A good needs assessment must also look externally as well.  The Tier I external factor would be safety and regulatory requirements – i.e. the legal things that must be done, such as OSHA training.  External Tier II factors would be non-required industry standards.  These are things usually obtained by way of certifications, conferences, etc.  While they aren’t necessary, they can help the company’s resume and aid in keeping the company near the head of their industry.  So often do we see these as some of the only trainings that employees receive, which is very frustrating.  These are typically rather expensive (especially when you factor in lost productivity and travel), are not focused (at least on the needs of the employer), and the ‘training’ received is usually not shared at all with the employer.

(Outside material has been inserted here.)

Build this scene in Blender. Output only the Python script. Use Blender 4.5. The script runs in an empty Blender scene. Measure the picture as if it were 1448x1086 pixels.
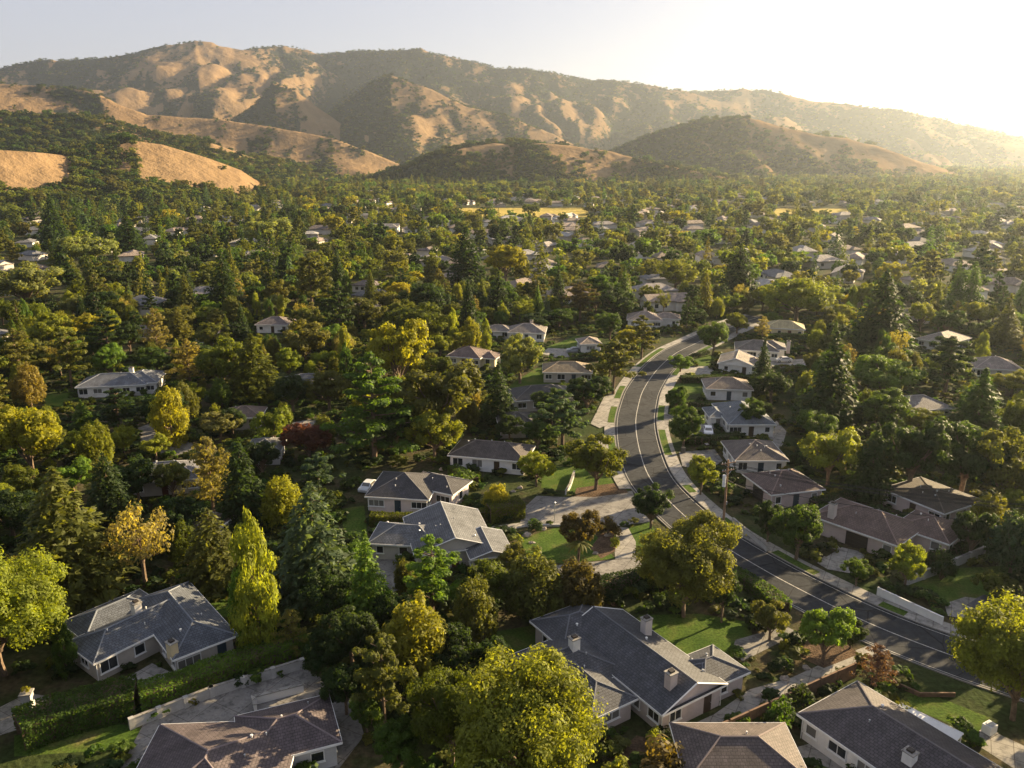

Needs assessments are certainly applied in other areas.  In emergency planning we do things like a hazard analysis, a vulnerability assessement and a capabilities assessment to determine preparedness needs.  In emergency response we do a situational assessment to determine what is needed to resolve the incident – often times over and over again, as these needs change as the scope of the incident changes.  In disaster recovery we analyze the needs of victims and survivors so we can provide the best services to them.  Needs assessments are vital to many professions and fields of practice.  It seems we’ve lost the quality of services that managers and customers expect.  I feel that much of this is related to people being lazy, not taking pride in what they do, and taking short cuts in their work.  If you short cut a needs assessment, you cut short your potential.  Do it right and start off your whole process with the right information to do the job right.